Part of the inspiration for Sophie’s aesthetic was informed by Patti Smith and Anna’s reading of the legendary rock singer’s memoir, Just Kids.

“Mostly I started thinking of Patti Smith when I thought of what Sophie would look like. Because Patti Smith sort of famously had this androgynous quality and this particular striking quality in photographs,” Anna said. “I think her politics have involved over time but it’s interesting too because she’s not queer, or I don’t think she’s had relationships with women. She’s very clear about that in her book.

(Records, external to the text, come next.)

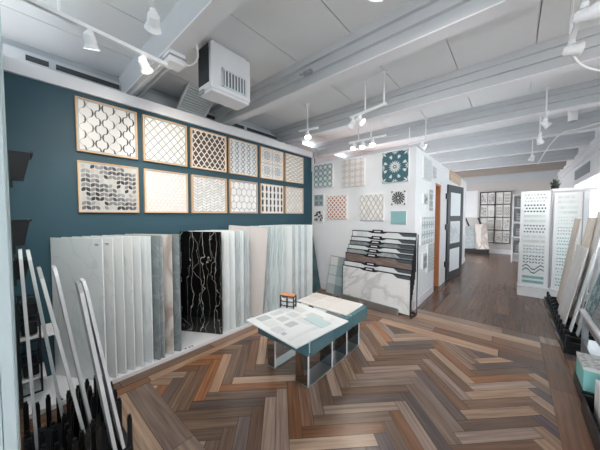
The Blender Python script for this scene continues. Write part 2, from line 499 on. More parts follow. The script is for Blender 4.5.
# teal display wall with white cap, real wall above and behind it
b = MB(); b.box(XT-.14, XT, -.02, YP+.1, 0, 2.6); struct(b.build('wall_left', TEAL))
b = MB(); b.box(XT-.2, XT+.03, -.02, YP+.03, 2.585, HT); b.box(XT-.1, XT+.03, YP-.02, YP+.03, HP-.15, HT); struct(b.build('trim_1', TRIMW, bevel=.004))
b = MB(); b.box(-3.62, -3.5, -.6, YP+.2, 2.0, ZC+.1); struct(b.build('wall_left', UPPER))
b = MB(); b.box(-3.5, -3.36, -.1, 12, 2.3, 2.74); b.box(-3.5, -3.42, -.1, 12, 2.74, 2.95); struct(b.build('trim_2', BEAMM))
for k, (y0, y1) in enumerate(((.13, .28), (.33, .84), (1.85, 2.02), (2.3, 2.55), (2.62, 3.3))):
    b = MB(); b.box(-3.425, -3.405, y0, y1, 2.868, 2.912); struct(b.build('trim_3', DARKGAP))

# white partition with tile boards
b = MB(); b.box(XT-.1, XP, YP, YP+.12, 0, HP); struct(b.build('wall_partition', WHITE)); b = MB(); b.box(XP-.12, XP, YP+.12, 5.22, 0, HP)
b.box(XP-.12, XP, 5.20, 5.64, 2.05, HP); b.box(XP-.12, XP, 5.64, 9.2, 0, HP); struct(b.build('wall_partition', WHITE))
b = MB(); b.box(XT, XP, YP-.015, YP, 0, .13); b.box(XP, XP+.015, YP-.015, 5.16, 0, .13); b.box(XP, XP+.015, 6.1, 9.2, 0, .13)
struct(b.build('baseboard_partition', TRIMW))
b = MB()
b.box(XP, XP+.02, 5.66, 6.16, 0, 2.12); struct(b.build('door_frame', TRIMW))
b = MB(); b.box(XP-.36, XP-.121, 5.60, 5.66, 0, 2.05); b.box(XP-.121, XP+.004, 5.60, 5.639, 0, 2.05); b.box(XP-.12, XP+.004, 5.2, 5.64, 2.01, 2.049); struct(b.build('door_frame', ORANGEW))
b = MB(); b.box(XP-.37, XP-.361, 4.2, 6.2, 0, 2.3); struct(b.build('wall_inner', ORANGEW))
# room behind the opening
# far wall and right wall
b = MB(); b.box(-5, XR+.3, YB, YB+.15, 0, ZC); struct(b.build('wall_back', WARMW))
b = MB(); b.box(-5, XR, YB-.02, YB, 0, .16); struct(b.build('baseboard_back', TRIMW))
b = MB(); b.box(-5, XR, YB-.06, YB, 2.66, ZC); struct(b.build('trim_4', BEAMM))
wins = [(3.0, 5.4), (6.15, 8.9)]  # first window is out of view, added to give light
b = MB(); X0, X1 = XR, XR+.16
b.box(X0, X1, -3, 12, 0, .95); b.box(X0, X1, -3, 12, 2.2, ZC)
yy = -3
for y0, y1 in wins:
    b.box(X0, X1, yy, y0, .95, 2.2); yy = y1
b.box(X0, X1, yy, 12, .95, 2.2)
struct(b.build('wall_right', WHITE))
b = MB(); b.box(XR-.05, XR, -.6, YB, 2.74, 2.84); b.box(XR-.03, XR, -.6, YB, 2.6, 2.74); struct(b.build('trim_5', TRIMW))
for k, (y0, y1) in enumerate(wins):
    b = MB()
    b.box(XR-.03, XR+.1, y0-.06, y0+.03, .89, 2.26); b.box(XR-.03, XR+.1, y1-.03, y1+.06, .89, 2.26)
    b.box(XR-.03, XR+.1, y0, y1, 2.17, 2.26); b.box(XR-.06, XR+.1, y0-.08, y1+.08, .87, .95)
    n = 3
    for q in range(1, n): b.box(XR+.02, XR+.06, y0+(y1-y0)*q/n-.025, y0+(y1-y0)*q/n+.025, .95, 2.17)
    f = struct(b.build('window_%d' % (k+1), TRIMW))
    p = MB(); p.box(XR+.035, XR+.042, y0+.03, y1-.03, .95, 2.17); p.build('pane', GLASS, f)

# white display-wall end at the near left (its long face runs away from the viewer)
b = MB(); b.box(XT, -.95, -.14, -.004, 0, 2.72); struct(b.build('wall_near', plain('near_wall_paint', hx('cfe3e6'), .5)))
b = MB(); b.box(-.95, -.925, -.028, -.007, 0, 3.04); b.box(-.95, -.935, -.09, -.03, 0, 3.04); b.box(-.95, -.925, -.15, -.092, 0, 3.04); struct(b.build('trim_6', plain('pale_aqua_trim', hx('b7c6c9'), .5)))

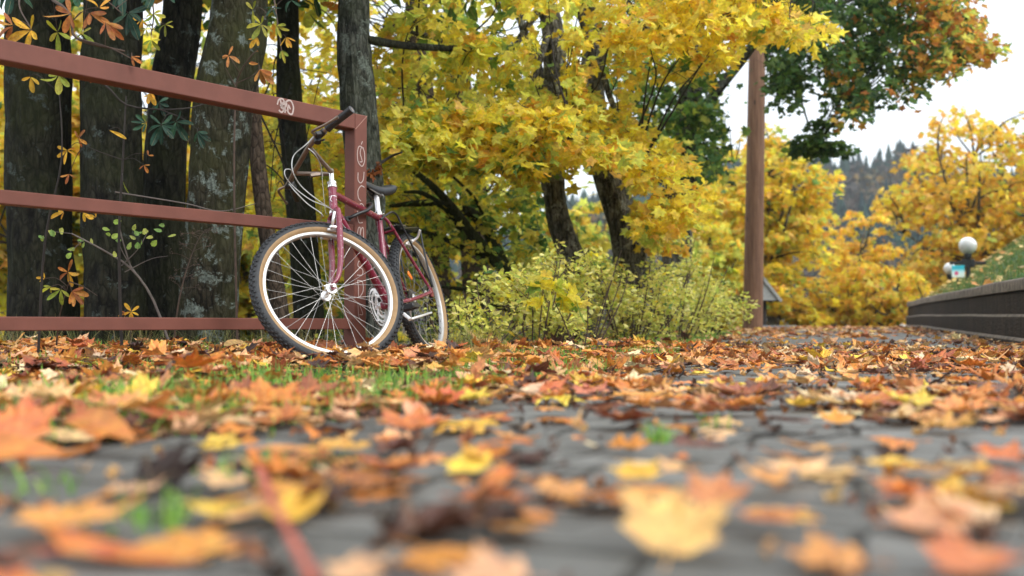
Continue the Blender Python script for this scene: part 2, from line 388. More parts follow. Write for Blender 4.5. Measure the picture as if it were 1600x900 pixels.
# ------------------------------------------------------------------ ground
def grid_mesh(name, X, Y, Z, material, kind='structure', smooth=True):
    ny, nx = X.shape; V = np.stack([X, Y, Z], -1).reshape(-1, 3); i = np.arange(ny * nx).reshape(ny, nx)
    F = np.stack([i[:-1, :-1], i[:-1, 1:], i[1:, 1:], i[1:, :-1]], -1).reshape(-1, 4)
    me = bpy.data.meshes.new(name); me.vertices.add(len(V)); me.vertices.foreach_set('co', V.astype(np.float32).ravel())
    me.loops.add(F.size); me.loops.foreach_set('vertex_index', F.astype(np.int32).ravel()); me.polygons.add(len(F))
    me.polygons.foreach_set('loop_start', (np.arange(len(F)) * 4).astype(np.int32)); me.polygons.foreach_set('use_smooth', np.full(len(F), smooth)); me.update(calc_edges=True)
    me.materials.append(material); o = link(name, me); return tag(o, kind=kind) if kind else o

m, n, b = mat('soil'); L = n.links.new
tcx = N(n, 'ShaderNodeTexCoord'); a1 = N(n, 'ShaderNodeTexNoise', {'Scale': 14, 'Detail': 8, 'Roughness': .7}); L(tcx.outputs['Object'], a1.inputs[0])
r1 = ramp(n, [(.3, (.022, .016, .011)), (.52, (.06, .04, .022)), (.62, (.05, .065, .018)), (.8, (.11, .075, .035))], a1.outputs[0]); L(r1.outputs[0], b.inputs['Base Color'])
b.inputs['Roughness'].default_value = .95; bb = N(n, 'ShaderNodeBump', {'Strength': .8, 'Distance': .03}); L(a1.outputs[0], bb.inputs['Height']); L(bb.outputs[0], b.inputs['Normal'])
M['soil'] = m
def far_z(X, Y):
    """valley floor beyond the brow and the wooded hill behind it"""
    Z = G(X, Y)
    D = np.hypot(X, Y)
    ang = X / np.maximum(Y, 1)
    hill = (42 + 2.5 * np.sin(ang * 9 + .6) + 1.2 * np.sin(ang * 31) - 22 * sstep(.30, -.1, ang) - 9 * sstep(.38, .5, ang))
    return Z + hill * sstep(110, 265, D)
xs = np.concatenate([-np.geomspace(330, 6, 46), np.linspace(-5.9, 6.5, 150), np.geomspace(6.7, 330, 50)])
ys = np.concatenate([-np.geomspace(60, 1, 12), np.linspace(-.8, 9, 120), np.geomspace(9.15, 330, 90)])
X, Y = np.meshgrid(xs, ys); Z = far_z(X, Y)
# keep the ground sheet under the paving
inpath = sstep(-.05, .25, X - path_left(Y)) * (Y < 40)
Z = Z - .03 * inpath * sstep(.05, .0, X - wall_x(Y) - .2)
grid_mesh('ground', X, Y, Z, M['soil'])

# paving: long concrete-grey setts
m, n, b = mat('paving'); L = n.links.new
tcx = N(n, 'ShaderNodeTexCoord'); mp = N(n, 'ShaderNodeMapping'); mp.inputs['Rotation'].default_value = (0, 0, R_(19)); L(tcx.outputs['Object'], mp.inputs[0])
br = N(n, 'ShaderNodeTexBrick', {'Scale': 1.0, 'Mortar Size': .008, 'Mortar Smooth': .3, 'Brick Width': .30, 'Row Height': .15, 'Bias': 0.0}); L(mp.outputs[0], br.inputs[0])
br.inputs['Color1'].default_value = (.185, .182, .168, 1); br.inputs['Color2'].default_value = (.11, .108, .098, 1); br.inputs['Mortar'].default_value = (.028, .026, .021, 1)
n1 = N(n, 'ShaderNodeTexNoise', {'Scale': 9, 'Detail': 9, 'Roughness': .72}); L(tcx.outputs['Object'], n1.inputs[0])
rr = ramp(n, [(.3, (.58, .58, .56)), (.7, (1.12, 1.12, 1.12))], n1.outputs[0]); mx = N(n, 'ShaderNodeMix', data_type='RGBA', blend_type='MULTIPLY'); mx.inputs[0].default_value = 1
L(br.outputs[0], mx.inputs[6]); L(rr.outputs[0], mx.inputs[7]); L(mx.outputs[2], b.inputs['Base Color'])
n22 = N(n, 'ShaderNodeTexNoise', {'Scale': 260, 'Detail': 3}); L(tcx.outputs['Object'], n22.inputs[0])
rg = N(n, 'ShaderNodeMapRange', {1: .3, 2: .7, 3: .6, 4: .85}); L(n1.outputs[0], rg.inputs[0]); L(rg.outputs[0], b.inputs['Roughness'])
b1 = N(n, 'ShaderNodeBump', {'Strength': .5, 'Distance': .002}); L(n22.outputs[0], b1.inputs['Height'])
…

Her statements about queer sexuality in general are kind of complicated in the book, so I don’t know that she would be—she’s not a model for Sophie’s sexuality, certainly, or how to think about that, but more like Sophie has a particular kind of image that go across different boundaries of gender expression, and I thought about Patti Smith when I thought about that.”

Patti Smith in 1974Patti Smith Portrait Session

Sophie Stark is enigmatic and has an intensity about her that draws people in, but she’s still, as Anna puts it, “a jerk.”

“I like her, I love her. I love all of the characters in the book. But, like I said, she kind of came to me fully-formed and I was drawn to the idea of her from the beginning,” Anna said. “But she’s a jerk. She’s really mean. As I was writing the book, I thought a lot about male artists over the course of history and all of them have been jerks—not all of them, but there is this kind of mythos or even this charisma around the really difficult male artists who sometimes treat people really badly, and female artists don’t always get to have that kind of mythos and that charisma. So I really wanted to write a female character that does get to have that. But the flip side of that is that person is going to be a jerk.”

To be fair, we never get Sophie’s side of the story as she doesn’t narrate any chapters of the book. Anna said she never considered trying to speak for Sophie because “the core of her is really kind of unknowable.”

“I say this at readings sometimes: She wouldn’t let me write from her point of view,” Anna said. “But it was really important to me to preserve that core. Like you can’t really know, and I think that would have been taken away if she were to speak for herself.”

As the title suggests, the book ends with Sophie’s death, although I won’t spoil the details. Anna said she considered letting her live in early drafts, but that it felt too necessary to see her through until her very end.

“I thought maybe I could have her disappear and no one hears from her ever again. Or maybe I could have her disappear and then every now and then, people think they see her having a drink in a remote place kind of thing,” Anna said. “But ultimately I felt like it didn’t make any sense. I just felt like the arc of her life needed to happen the way it did, both for the way the plot works but also kind of for the way she looks at the world and looks at her own self and her legacy and her art.”

The Life and Death of Sophie Stark is the story of the legacy from those who were as close to knowing her as humanly possible, which sadly suggests Sophie is kind of a sociopath.

“She’s someone who kind of like takes a lot from people and occasionally she gives back, but she’s not a person who is finding a lot of ways to give back to the people that care about her,” Anna said. The Life and Death of Sophie Stark is about queer woman character with mythos, charisma and a trail of broken hearts; a dark but rich read you will want to devour, Sophie Stark-style.

The Life and Death of Sophie Stark is available now.